Collected data entries

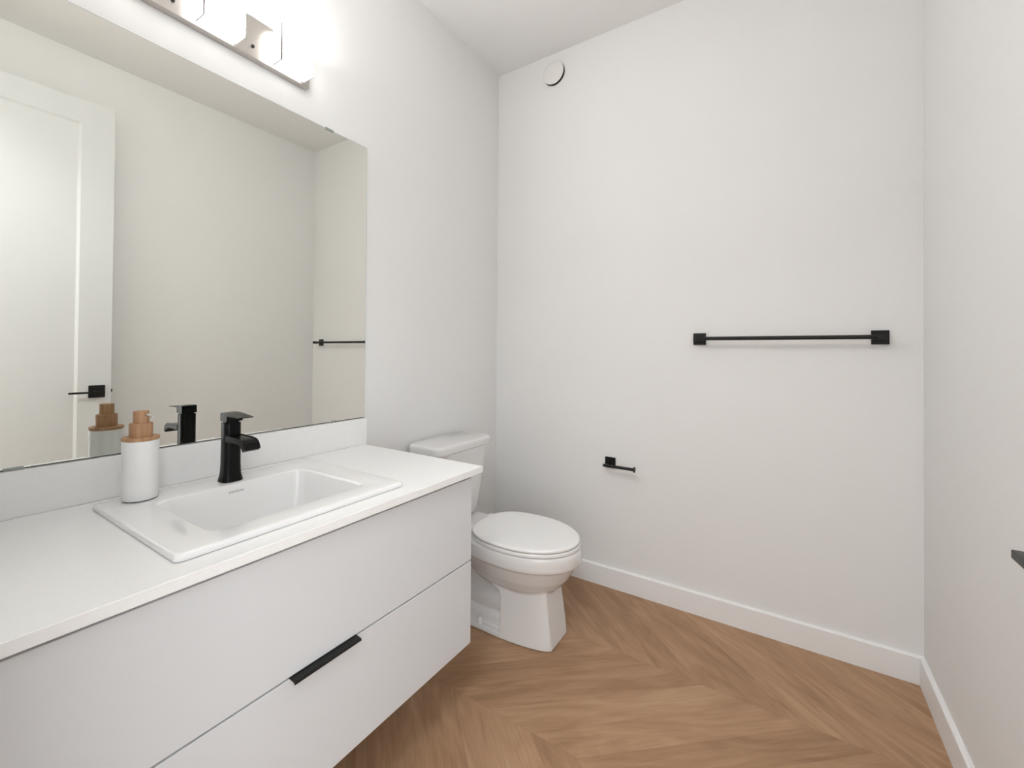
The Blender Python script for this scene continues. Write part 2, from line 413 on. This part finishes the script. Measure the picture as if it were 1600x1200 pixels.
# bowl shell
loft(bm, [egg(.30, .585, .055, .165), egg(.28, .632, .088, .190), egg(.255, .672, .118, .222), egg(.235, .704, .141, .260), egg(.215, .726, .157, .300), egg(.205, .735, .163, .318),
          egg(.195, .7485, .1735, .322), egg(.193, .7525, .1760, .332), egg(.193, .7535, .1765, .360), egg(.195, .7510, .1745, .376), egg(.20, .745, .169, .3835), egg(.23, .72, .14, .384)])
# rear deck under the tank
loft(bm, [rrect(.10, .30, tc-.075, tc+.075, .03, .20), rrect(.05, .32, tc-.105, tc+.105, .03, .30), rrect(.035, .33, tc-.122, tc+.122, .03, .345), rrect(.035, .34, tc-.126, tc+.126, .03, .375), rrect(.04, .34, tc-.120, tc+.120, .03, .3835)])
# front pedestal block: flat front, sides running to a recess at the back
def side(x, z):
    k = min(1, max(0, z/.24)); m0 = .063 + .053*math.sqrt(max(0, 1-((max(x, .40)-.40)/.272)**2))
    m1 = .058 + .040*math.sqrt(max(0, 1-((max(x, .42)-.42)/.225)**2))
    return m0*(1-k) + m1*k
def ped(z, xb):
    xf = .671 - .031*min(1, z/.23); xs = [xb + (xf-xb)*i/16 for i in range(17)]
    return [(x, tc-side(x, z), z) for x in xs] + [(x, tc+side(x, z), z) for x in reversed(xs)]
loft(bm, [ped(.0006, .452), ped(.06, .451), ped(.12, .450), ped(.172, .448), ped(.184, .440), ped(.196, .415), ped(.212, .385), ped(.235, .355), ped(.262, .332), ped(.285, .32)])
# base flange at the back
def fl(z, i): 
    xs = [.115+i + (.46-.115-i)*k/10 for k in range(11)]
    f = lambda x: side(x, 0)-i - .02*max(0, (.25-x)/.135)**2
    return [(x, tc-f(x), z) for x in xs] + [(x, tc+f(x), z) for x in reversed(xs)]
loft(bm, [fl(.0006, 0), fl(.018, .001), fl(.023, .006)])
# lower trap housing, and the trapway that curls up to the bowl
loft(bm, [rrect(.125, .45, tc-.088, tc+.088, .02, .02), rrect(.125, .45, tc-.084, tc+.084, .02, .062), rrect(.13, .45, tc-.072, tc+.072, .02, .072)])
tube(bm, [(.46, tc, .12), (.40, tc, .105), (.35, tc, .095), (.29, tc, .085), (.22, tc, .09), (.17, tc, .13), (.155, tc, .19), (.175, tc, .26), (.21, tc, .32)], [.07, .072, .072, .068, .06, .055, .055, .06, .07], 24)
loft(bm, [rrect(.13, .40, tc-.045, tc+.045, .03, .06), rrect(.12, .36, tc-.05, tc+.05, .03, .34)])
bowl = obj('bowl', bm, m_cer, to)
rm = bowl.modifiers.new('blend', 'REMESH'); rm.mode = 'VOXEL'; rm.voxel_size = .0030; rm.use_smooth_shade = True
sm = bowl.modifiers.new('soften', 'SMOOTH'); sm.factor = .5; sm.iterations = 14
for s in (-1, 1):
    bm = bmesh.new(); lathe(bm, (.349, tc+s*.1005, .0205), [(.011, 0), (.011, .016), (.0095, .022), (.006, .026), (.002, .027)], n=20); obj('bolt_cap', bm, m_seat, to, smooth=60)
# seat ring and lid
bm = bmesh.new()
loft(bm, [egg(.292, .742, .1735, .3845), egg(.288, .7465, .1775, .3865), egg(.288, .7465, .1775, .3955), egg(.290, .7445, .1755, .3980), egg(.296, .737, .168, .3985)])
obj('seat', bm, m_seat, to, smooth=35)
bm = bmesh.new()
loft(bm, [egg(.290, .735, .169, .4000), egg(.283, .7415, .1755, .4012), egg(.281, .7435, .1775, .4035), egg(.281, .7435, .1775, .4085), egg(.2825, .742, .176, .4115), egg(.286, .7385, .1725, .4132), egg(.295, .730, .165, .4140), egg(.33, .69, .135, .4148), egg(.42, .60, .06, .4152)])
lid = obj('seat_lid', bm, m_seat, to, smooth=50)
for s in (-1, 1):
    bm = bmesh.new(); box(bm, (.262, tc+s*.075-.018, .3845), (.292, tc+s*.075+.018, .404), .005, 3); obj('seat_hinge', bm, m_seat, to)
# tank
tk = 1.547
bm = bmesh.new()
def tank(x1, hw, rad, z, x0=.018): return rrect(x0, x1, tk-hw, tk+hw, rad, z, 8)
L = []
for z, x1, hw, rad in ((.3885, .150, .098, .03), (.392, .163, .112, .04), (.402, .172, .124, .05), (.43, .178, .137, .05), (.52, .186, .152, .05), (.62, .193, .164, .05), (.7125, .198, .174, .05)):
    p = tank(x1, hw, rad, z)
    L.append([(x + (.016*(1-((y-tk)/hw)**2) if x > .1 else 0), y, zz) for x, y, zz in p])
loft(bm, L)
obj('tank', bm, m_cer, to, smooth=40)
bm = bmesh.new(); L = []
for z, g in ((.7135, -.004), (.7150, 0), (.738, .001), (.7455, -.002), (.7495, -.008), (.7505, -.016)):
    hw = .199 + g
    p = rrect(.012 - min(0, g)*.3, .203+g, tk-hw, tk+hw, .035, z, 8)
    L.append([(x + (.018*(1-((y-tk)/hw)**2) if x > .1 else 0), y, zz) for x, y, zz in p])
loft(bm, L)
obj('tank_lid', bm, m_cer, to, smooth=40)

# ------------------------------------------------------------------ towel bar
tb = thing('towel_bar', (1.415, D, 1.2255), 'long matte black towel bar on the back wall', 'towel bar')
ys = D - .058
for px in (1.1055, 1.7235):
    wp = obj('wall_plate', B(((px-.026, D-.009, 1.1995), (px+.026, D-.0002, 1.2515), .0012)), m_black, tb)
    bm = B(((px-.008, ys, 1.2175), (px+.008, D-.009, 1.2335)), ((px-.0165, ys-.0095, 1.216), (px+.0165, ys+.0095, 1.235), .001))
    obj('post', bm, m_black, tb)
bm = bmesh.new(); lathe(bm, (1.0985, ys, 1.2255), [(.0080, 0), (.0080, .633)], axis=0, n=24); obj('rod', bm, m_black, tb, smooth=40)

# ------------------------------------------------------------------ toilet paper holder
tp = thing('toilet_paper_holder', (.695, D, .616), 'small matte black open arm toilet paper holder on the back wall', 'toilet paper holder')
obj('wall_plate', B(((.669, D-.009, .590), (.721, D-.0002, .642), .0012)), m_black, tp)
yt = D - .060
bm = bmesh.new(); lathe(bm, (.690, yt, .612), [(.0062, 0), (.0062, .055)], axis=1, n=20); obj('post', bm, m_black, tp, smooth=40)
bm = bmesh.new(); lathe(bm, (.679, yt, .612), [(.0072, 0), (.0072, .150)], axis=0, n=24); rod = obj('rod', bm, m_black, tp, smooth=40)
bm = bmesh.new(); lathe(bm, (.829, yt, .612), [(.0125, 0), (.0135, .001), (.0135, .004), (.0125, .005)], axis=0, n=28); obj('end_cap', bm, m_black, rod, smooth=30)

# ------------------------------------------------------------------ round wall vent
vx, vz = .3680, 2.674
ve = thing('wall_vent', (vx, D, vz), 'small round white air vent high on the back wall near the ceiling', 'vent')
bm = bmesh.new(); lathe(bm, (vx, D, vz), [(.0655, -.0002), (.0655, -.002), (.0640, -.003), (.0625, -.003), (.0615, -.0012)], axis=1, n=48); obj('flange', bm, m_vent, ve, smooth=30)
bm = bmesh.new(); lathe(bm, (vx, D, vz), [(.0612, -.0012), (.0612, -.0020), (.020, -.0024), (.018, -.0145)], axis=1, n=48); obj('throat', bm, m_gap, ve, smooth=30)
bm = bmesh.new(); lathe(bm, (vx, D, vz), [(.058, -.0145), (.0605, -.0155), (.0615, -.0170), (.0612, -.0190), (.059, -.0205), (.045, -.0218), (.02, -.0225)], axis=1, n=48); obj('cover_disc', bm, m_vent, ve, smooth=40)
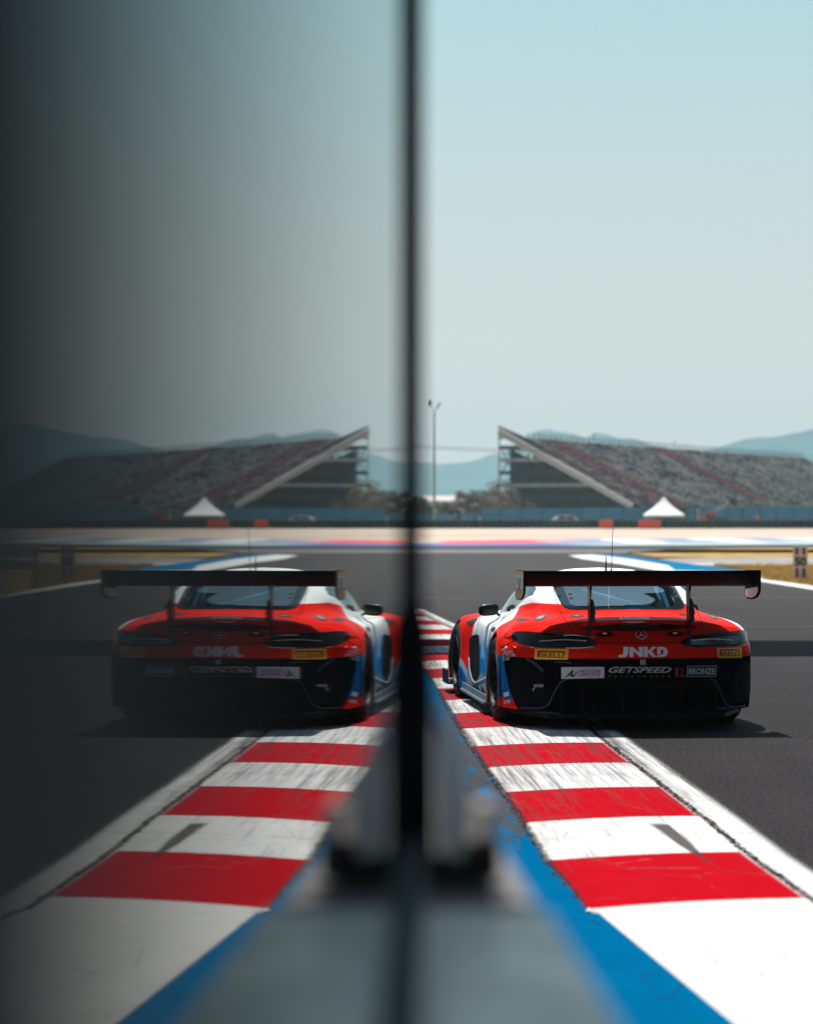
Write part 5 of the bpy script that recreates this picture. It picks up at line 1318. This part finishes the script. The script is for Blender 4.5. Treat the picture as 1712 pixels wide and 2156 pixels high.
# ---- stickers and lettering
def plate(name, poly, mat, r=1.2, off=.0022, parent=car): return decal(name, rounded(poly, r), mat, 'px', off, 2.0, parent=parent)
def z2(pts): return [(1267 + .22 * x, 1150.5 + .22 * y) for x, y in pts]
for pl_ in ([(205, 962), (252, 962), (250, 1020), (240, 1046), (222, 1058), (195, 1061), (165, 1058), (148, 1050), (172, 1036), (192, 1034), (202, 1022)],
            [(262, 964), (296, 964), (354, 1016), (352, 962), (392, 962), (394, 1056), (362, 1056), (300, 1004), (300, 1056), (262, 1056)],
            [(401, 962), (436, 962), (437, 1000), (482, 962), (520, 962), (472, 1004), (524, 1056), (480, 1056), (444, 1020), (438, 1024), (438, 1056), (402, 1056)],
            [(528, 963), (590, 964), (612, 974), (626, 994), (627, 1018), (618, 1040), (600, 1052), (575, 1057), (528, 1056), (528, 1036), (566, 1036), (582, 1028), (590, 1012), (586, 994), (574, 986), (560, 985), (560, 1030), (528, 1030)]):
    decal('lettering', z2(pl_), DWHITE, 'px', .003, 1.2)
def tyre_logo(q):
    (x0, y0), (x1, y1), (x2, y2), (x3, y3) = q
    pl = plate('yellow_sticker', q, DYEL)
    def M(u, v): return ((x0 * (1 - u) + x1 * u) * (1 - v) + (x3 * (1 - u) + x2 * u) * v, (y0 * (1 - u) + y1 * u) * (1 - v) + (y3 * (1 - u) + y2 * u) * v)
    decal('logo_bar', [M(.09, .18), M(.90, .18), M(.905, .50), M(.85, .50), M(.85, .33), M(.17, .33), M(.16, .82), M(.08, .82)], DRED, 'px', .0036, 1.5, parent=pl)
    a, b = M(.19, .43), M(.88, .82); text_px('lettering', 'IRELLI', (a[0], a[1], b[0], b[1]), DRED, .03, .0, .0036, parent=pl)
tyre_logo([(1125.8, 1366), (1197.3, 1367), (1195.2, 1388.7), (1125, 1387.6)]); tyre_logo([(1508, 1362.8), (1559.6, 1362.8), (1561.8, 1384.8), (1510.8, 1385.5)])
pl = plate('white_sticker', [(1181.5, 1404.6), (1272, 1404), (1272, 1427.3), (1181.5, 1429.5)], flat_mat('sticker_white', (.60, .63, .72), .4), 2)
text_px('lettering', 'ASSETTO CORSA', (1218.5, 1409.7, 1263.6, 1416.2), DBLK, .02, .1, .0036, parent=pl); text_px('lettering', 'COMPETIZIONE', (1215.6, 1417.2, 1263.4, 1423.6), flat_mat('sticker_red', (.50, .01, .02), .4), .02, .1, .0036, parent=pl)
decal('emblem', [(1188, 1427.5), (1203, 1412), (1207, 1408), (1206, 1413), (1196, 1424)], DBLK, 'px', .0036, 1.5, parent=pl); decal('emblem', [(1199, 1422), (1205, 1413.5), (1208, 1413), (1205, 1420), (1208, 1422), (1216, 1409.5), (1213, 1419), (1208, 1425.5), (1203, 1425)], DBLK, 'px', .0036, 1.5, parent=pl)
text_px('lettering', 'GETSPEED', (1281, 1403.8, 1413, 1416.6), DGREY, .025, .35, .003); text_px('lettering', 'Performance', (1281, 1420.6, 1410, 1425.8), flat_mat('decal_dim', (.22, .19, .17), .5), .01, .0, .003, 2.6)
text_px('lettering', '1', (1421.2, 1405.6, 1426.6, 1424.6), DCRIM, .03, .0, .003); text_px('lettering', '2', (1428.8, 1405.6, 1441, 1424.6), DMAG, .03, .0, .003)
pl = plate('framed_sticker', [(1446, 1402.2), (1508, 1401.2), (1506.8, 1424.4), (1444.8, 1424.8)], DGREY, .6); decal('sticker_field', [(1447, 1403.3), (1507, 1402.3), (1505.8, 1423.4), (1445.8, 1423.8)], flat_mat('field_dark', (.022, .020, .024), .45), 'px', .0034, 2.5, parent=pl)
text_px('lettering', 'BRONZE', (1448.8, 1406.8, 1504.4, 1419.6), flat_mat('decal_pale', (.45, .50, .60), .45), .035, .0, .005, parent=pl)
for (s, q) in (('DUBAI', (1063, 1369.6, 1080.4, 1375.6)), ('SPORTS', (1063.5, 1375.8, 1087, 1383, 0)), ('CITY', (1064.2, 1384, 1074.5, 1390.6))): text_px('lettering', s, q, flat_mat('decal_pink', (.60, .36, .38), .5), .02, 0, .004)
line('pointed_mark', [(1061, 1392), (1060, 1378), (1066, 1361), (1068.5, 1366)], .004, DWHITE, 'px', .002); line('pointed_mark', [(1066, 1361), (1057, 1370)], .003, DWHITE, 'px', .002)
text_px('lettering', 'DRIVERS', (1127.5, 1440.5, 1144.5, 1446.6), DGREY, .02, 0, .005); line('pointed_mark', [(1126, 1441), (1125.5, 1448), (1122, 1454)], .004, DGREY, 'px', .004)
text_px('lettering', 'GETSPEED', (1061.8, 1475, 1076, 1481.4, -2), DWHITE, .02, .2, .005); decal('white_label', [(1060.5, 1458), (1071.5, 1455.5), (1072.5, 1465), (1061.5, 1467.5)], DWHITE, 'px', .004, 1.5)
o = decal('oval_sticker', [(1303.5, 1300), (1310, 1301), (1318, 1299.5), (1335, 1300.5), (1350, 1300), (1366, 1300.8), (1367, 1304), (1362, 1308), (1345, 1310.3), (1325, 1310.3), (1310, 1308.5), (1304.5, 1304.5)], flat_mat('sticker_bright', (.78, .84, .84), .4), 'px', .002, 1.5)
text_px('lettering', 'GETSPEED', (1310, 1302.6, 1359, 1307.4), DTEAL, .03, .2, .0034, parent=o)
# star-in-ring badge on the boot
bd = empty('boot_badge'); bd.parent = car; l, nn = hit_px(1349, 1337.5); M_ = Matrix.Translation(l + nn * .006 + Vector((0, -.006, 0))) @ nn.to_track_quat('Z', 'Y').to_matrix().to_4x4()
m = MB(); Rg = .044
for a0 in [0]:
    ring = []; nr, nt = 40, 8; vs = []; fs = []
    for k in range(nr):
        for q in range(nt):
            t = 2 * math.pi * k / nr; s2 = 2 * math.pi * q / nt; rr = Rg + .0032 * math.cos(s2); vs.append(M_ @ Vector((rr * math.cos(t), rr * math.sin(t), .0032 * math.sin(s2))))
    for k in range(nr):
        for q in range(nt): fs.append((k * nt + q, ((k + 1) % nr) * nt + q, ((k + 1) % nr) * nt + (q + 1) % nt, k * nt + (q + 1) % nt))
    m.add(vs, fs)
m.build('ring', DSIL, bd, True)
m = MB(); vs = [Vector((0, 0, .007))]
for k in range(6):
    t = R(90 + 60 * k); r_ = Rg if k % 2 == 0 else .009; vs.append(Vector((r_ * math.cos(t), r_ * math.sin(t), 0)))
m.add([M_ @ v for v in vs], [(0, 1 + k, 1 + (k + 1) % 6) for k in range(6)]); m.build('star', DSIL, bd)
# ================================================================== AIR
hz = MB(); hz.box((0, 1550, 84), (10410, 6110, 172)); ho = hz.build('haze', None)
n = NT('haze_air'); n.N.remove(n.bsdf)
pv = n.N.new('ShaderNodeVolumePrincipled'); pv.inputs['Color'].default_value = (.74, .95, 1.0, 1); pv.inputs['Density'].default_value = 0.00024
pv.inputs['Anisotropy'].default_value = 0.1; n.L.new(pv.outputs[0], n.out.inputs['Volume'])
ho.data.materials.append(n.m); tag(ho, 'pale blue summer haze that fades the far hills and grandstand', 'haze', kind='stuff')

Set task
Copy down every line of the material above that includes the string "part".

Written reply
The Blender Python script for this scene continues. Write part 2, from line 413 on. This part finishes the script. Measure the picture as if it were 1600x1200 pixels.
Write part 5 of the bpy script that recreates this picture. It picks up at line 1318. This part finishes the script. The script is for Blender 4.5. Treat the picture as 1712 pixels wide and 2156 pixels high.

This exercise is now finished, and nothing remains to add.